« On a envie de vivre sa vie, de ne pas la gagner », dit Viviane Hamy. La créatrice des éditions du même nom était venue partager un petit peu de son amour de la littérature avec le public de l’Alliance française et de la librairie Mosaïque.

L’une des figures de l’édition française contemporaine, la férue des beaux mots était de passage dans la ville dans le cadre du Festival international du film de Toronto.
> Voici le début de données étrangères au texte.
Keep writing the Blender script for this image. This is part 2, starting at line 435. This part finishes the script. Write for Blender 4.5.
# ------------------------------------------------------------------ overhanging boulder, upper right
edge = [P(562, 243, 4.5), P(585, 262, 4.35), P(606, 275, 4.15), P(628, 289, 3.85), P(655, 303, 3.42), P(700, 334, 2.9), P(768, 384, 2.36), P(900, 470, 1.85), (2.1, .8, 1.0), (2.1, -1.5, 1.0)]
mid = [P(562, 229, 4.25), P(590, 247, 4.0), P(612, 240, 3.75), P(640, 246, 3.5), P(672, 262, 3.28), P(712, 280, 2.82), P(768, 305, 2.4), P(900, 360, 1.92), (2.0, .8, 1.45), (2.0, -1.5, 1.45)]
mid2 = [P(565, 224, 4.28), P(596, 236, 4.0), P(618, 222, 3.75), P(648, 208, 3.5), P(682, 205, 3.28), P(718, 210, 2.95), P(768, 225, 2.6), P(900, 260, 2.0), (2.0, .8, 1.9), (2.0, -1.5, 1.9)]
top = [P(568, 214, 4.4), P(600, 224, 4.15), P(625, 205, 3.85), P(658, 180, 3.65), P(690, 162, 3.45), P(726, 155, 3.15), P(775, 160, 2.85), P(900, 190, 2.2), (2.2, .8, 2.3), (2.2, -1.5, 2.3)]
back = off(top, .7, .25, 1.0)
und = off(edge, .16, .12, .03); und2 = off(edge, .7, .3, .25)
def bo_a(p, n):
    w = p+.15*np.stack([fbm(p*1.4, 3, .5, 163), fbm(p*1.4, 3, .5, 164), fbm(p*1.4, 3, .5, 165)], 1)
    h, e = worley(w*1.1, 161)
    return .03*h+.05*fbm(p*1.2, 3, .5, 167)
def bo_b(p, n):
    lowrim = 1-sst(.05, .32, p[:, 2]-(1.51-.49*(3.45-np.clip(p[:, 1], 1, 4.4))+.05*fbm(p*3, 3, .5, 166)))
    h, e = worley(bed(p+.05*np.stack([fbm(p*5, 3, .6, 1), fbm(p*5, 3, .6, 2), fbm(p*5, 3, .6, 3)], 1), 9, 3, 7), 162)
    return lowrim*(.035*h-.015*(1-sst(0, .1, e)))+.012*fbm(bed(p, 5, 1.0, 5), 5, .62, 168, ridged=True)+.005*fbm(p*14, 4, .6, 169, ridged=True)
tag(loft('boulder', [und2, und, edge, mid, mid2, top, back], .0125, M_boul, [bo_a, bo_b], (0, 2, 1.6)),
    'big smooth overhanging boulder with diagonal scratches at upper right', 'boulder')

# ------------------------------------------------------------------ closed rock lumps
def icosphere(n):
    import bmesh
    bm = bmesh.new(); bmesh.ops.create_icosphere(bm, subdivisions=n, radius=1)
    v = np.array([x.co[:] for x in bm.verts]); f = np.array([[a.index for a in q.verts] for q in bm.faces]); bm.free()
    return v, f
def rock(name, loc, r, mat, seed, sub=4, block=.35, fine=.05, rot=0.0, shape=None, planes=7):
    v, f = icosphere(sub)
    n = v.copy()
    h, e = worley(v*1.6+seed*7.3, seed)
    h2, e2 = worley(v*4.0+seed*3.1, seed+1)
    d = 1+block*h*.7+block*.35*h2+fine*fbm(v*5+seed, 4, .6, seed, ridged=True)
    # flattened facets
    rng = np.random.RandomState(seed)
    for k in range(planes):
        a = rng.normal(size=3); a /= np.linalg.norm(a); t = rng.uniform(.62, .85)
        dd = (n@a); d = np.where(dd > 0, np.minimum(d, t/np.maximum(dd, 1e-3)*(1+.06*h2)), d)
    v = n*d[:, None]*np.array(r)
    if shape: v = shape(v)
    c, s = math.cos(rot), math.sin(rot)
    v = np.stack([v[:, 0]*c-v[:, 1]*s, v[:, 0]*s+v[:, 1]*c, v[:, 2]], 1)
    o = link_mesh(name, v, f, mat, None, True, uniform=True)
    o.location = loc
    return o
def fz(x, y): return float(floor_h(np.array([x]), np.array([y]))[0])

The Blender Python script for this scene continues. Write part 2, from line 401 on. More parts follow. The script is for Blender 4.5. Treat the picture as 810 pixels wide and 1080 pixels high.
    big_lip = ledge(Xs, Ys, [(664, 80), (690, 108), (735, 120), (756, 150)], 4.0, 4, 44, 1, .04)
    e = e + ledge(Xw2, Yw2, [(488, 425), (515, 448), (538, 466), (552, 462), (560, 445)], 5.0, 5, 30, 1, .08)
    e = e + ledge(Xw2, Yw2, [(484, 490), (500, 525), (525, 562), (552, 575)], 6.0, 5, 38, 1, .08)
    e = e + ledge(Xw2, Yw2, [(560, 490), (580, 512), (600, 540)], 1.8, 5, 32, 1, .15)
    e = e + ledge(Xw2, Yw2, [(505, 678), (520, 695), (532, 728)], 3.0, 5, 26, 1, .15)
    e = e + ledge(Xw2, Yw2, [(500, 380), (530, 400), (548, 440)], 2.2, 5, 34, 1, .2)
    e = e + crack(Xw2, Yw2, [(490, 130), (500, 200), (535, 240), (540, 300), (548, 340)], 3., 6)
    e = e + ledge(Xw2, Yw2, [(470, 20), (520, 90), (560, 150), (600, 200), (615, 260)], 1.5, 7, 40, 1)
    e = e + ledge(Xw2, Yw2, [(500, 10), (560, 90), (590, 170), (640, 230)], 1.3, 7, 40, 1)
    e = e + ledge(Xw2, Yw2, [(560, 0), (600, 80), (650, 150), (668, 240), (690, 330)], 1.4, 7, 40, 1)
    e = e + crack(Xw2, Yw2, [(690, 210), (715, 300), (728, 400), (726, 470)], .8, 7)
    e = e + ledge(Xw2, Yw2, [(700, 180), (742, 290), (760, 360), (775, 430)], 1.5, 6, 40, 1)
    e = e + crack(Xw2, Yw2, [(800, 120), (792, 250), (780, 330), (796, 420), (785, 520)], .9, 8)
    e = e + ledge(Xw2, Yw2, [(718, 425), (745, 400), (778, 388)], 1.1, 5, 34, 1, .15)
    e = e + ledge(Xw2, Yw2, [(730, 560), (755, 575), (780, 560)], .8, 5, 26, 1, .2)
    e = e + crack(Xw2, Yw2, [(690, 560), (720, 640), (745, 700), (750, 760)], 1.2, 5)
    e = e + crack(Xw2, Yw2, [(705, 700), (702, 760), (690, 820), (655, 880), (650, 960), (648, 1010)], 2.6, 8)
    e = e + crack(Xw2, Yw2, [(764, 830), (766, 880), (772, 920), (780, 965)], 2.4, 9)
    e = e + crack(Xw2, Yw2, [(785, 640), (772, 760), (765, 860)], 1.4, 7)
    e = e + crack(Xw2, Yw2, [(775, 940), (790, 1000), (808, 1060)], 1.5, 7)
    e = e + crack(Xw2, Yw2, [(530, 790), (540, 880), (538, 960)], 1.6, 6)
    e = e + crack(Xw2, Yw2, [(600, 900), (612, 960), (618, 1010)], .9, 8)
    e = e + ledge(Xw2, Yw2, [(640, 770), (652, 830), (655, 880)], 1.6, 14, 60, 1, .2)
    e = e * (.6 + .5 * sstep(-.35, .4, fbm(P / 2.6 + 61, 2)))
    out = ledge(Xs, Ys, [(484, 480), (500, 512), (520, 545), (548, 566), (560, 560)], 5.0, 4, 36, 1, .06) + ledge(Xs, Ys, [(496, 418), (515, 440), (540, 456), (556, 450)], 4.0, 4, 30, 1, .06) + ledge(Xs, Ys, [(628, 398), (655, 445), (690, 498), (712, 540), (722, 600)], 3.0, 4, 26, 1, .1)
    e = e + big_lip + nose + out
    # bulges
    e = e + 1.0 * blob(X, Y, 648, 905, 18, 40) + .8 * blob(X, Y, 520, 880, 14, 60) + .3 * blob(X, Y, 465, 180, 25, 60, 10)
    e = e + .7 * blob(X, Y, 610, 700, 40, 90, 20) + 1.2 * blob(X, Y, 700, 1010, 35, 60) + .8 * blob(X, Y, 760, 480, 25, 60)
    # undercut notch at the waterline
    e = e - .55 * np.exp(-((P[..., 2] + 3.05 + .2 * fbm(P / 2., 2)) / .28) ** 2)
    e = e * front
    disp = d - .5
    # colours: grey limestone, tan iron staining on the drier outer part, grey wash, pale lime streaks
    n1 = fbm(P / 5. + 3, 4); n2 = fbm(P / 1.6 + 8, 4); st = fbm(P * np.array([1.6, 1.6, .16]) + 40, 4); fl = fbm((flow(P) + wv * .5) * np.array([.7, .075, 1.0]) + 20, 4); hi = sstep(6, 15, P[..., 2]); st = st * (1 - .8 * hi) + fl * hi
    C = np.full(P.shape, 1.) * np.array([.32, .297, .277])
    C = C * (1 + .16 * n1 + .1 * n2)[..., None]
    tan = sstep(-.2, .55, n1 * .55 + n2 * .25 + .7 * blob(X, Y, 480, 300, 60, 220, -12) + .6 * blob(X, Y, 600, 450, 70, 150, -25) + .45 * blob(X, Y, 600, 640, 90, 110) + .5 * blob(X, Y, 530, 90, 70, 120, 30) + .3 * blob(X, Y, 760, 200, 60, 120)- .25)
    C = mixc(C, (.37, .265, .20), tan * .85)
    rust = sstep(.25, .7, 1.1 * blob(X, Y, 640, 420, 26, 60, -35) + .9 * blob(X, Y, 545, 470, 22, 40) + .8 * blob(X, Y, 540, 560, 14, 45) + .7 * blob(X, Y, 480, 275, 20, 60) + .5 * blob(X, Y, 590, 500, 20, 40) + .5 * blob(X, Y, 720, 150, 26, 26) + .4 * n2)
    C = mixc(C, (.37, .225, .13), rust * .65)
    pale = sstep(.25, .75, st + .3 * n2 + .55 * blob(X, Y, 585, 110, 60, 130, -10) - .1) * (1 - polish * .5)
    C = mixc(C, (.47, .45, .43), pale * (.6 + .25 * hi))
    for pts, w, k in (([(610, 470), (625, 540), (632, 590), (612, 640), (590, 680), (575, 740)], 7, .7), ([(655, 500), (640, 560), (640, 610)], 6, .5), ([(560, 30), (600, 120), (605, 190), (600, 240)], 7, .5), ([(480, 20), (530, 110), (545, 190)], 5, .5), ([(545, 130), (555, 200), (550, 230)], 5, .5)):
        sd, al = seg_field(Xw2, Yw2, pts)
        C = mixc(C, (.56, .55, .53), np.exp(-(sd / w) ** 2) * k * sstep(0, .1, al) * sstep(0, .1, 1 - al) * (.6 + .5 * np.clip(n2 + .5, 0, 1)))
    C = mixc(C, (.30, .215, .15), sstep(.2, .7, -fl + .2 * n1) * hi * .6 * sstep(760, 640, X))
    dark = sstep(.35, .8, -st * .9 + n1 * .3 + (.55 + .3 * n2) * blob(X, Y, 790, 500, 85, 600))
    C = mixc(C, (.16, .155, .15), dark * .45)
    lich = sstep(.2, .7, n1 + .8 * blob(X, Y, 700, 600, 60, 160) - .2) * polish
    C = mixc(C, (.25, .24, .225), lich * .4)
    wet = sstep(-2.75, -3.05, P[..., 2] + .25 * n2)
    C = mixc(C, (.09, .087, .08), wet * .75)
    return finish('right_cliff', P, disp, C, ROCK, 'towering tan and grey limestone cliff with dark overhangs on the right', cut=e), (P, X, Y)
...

Elle présentait la veille l’ouvrage Arab Jazz de Karim Miské devant les professionnels nord-américains du cinéma.
Dès les premiers mots de celle qui se décrit comme une  « lectrice avant d’être une éditrice », le public était happé par la passion qui habite Viviane Hamy.

« J’étais une lectrice fanatique, car plutôt quelqu’un de solitaire. » Un jour, on lui parle d’édition et « la fenêtre s’ouvre ». Celle qui avait suivi des études de droit se lance d’abord en représentante en librairie et travaillera pendant 10 ans pour différentes maisons d’édition telles que les Éditions Robert Laffont, les Éditions Phébus ou encore les éditions Lieu Commun (aujourd’hui disparues).

« Je critiquais beaucoup, raconte Viviane Hamy. Au bout d’un moment, je me suis dit : critiquer c’est bien, mais il faut faire. » Alors elle fait. La jeune femme de l’époque rassemble 500 000 francs (environ 110 000 $), une somme dérisoire, et dessine son projet. L’éthique de la maison se basera sur le respect de l’autre. Trouver des nouveaux auteurs et faire découvrir des textes étrangers sera la mission de la maison.

Si au début, elle reçoit peu de manuscrits, elle publie dès la première année un recueil de nouvelles d’Armande Gobry-Valle, auteure alors inconnue qui gagnera en 1991 le prix Goncourt du premier roman.
En 1994, Viviane Hamy crée la collection policière – même si l’éditrice n’aime pas le mot collection! Une « collection » donc qui naît par hasard après qu’elle reçoive trois romans policiers, dont un de l’auteure Fred Vargas. « Tout se fait à l’envers avec moi », explique en riant Viviane Hamy.
Pour cette lectrice assidue, tous ses choix d’entrepreneure se font pour le lecteur. L’éditrice a compris qu’il manque un maillon entre le libraire et le lecteur, le premier considéré comme le vendeur, et le second comme l’acheteur.

Des hauts et des bas rythmeront la vie de la petite maison d’édition qui côtoie pourtant les plus grandes. Et si l’adulte éditrice a appris à tempérer les élans baroques de l’enfant-lectrice, Viviane Hamy concluait : « un texte, c’est une richesse extraordinaire, c’est un mélange d’utopie et de rêve ».